Ophuls, como en la posterior Lola Montes (1955), evidencia el artificio de un modo más explícito que nunca en su obra (aunque ya en Querida oficina, 1932,en su secuencia inicial, juega con tres distintas percepciones de la circunstancia, hasta que evidencia que la escena pertenece al rodaje de una película, y en La comedia del dinero, 1935, jugara con la figura del narrador u oficiante). Desentraña el artificio, nos deja desnudos entre sus focos. Y de nuevo, realiza una labor de exquisita puesta en escena definida por los coreográficos y dilatados movimientos de cámara. En ocasiones interpone elementos del decorado, u objetos, y en diálogo con los mismos personajes: en La joven dama y el marido, el péndulo en la alcoba del matrimonio; la misma cámara adopta ese movimiento en uno de los encuadres sobre ambos en sus respectivas camas; como pendular es la relación entre ambos, entre lo que se dice y no se dice, entre lo que se espera que la pareja no haga pero sí se hace a escondidas: el marido (Fernand Gravey) corrige a su esposa (Danielle Darrieux), la denominación de la mujer que mantiene una relación extramarital antes que adultera es culpable, pero él dispone de amante, como se expondrá en El marido y la jovencita. Sobre la esposa, en el lance previo con su amante, El señorito y la joven dama, se interpone algún velo de la cama sobre la esposa, pero también corresponde a los velos de la (afectada) sublimación del amante (Daniel Gelin), sublimación pasajera porque en el anterior lance, La camarera y el señorito, también sentía un rapto pasional por su sirvienta (Simone Simon). El rapto se siente en ambas circunstancias, con ambas mujeres (y en el segundo caso se amplifica con la embriaguez escénica particularizada: ser el amante de una mujer casada). Sublima a una y otra, como el militar del primer lance, La prostituta y el soldado, desea a una mujer y otra, como quien simplemente cambia de pareja de baile.

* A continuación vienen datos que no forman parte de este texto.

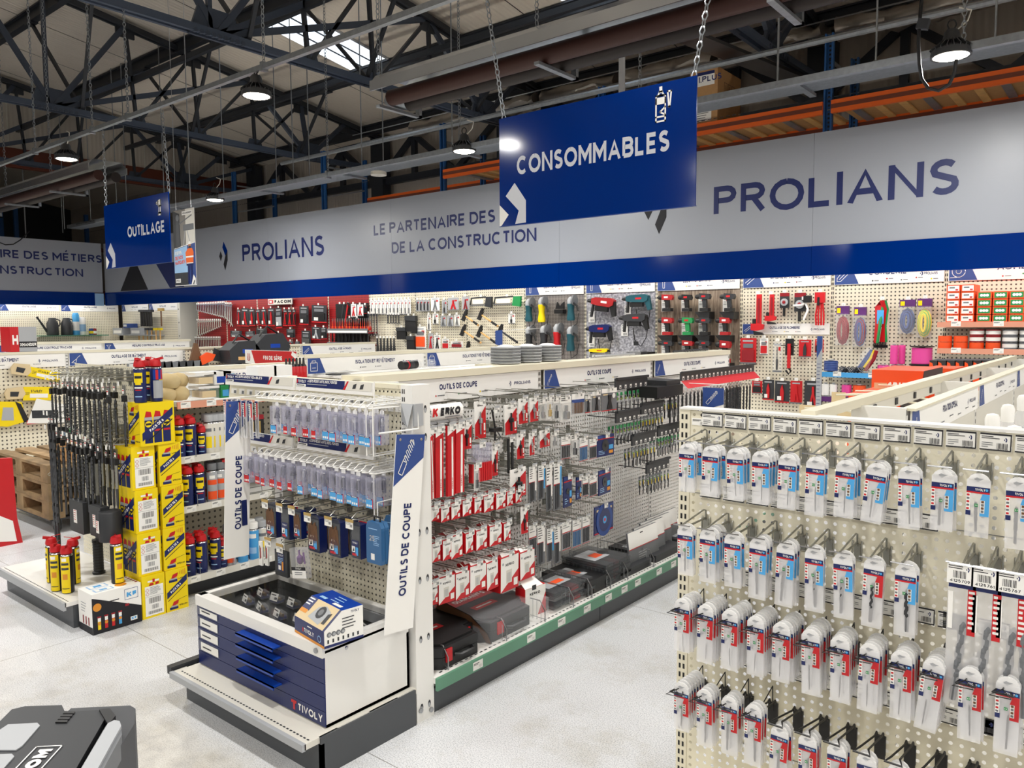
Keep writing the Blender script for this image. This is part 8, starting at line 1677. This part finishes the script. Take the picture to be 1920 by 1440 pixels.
for r, (v0, v1) in enumerate(((552, 584), (595, 628), (638, 668))):
    for c, u in enumerate((1236, 1274, 1306, 1352)):
        body = [['toolred', 'black', 'dark', 'dark'], ['toolred', 'green', 'dark', 'toolred'], ['dark', 'toolred', 'dark', 'toolred']][r][c]
        u0 = u-(8 if r and c == 3 else 0); cordless(u0, u0+29-(3 if c == 1 and r == 0 else 0), v0-(2 if r == 0 and c > 1 else 0), v1+(12 if (r, c) == (2, 3) else 0), body, body if body != 'toolred' else 'black', '%s cordless drill, %s row, %s column on the wood print' % ({'dark': 'black', 'toolred': 'red'}.get(body, body), CC[r], CC[c]), 'toolred' if body == 'toolred' and r else 'black' if body != 'green' else 'green', r > 0 or c > 1)
# plumbing tools
for i, (u0, u1, v0, v1) in enumerate(((1409, 1433, 552, 628), (1435, 1456, 552, 608))):
    t, w, h = item('pipe_wrench', ('longer', 'shorter')[i]+' red pipe wrench on the plumbing board', 'wrench', u0, u1, v0, v1, .1, 'red pipe wrenches'); part(t, 'handle', MB().box(-w*.1, h*.2, -.012, w*.28, h, .012, 'red').box(-.0, h*.3, .0125, w*.18, h*.9, .016, 'dred')); part(t, 'jaw', MB().prism([(-w*.5, h*.28), (-w*.5, h*.12), (-w*.1, h*.1), (w*.45, h*.14), (w*.5, h*.26), (w*.1, h*.28)], -.02, .02, 'red').prism([(-w*.3, h*.1), (-w*.25, 0), (w*.5, .0), (w*.35, h*.06)], -.018, .018, 'black').box(-w*.4, h*.28, -.012, -w*.15, h*.4, .012, 'black'))
for i, (u0, u1, v0, v1) in enumerate(((1461, 1481, 549, 593), (1488, 1512, 549, 603))):
    t, w, h = item('tube_cutter_pack', ('smaller', 'larger')[i]+' dark pack with a round cutter and red grip on the plumbing board', 'packet', u0, u1, v0, v1, .08, 'round cutter packs'); part(t, 'card', MB().box(-w*.45, h*.35, -.004, w*.45, h, .0, 'dark').rect(-w*.45, h*.85, w*.45, h, .001, 'dred')); part(t, 'tool', MB().lathe([(w*.34, 0), (w*.34, .02), (0, .025)], 'lgrey', 14, (0, h*.6, 0), 'z').lathe([(w*.16, .026), (0, .03)], 'dred', 10, (0, h*.6, 0), 'z')); part(t, 'grip', MB().tube([(0, h*.35, .01), (0, 0, .01)], w*.13, 'black', 8).box(-w*.05, h*.05, .02, w*.05, h*.25, w*.14, 'red'))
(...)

La misma narración adopta la condición de círculo. En el primer lance el objeto de deseo del militar es la prostituta (Simone Signoret), pero en el segundo es la camarera, a quien tras seducir deja al final para buscar otra pareja de baile (u objeto de deseo), mientras que en el último lance, o ronda de la ronda circular, el conde olvida qué ha hecho o con quién ha estado: aunque se había citado con una famosa actriz se despierta en la cama de la prostituta del primer lance. Ambos no se diferencian aunque uno actúe de modo consciente y otro inconsciente. La narración de La ronda fluye liviana como un ingrávido paso de baile, pero contiene unas rotundas cargas de profundidad sobre nuestras inconsciencias y arbitrariedades en el terreno de las emociones y sentimientos (cautivos de un círculo de espejismos y volubilidades), como si sólo fuéramos meramente caballitos mecánicos en un tiovivo, y sólo fuera éste el que se moviera. ¿Dónde estamos?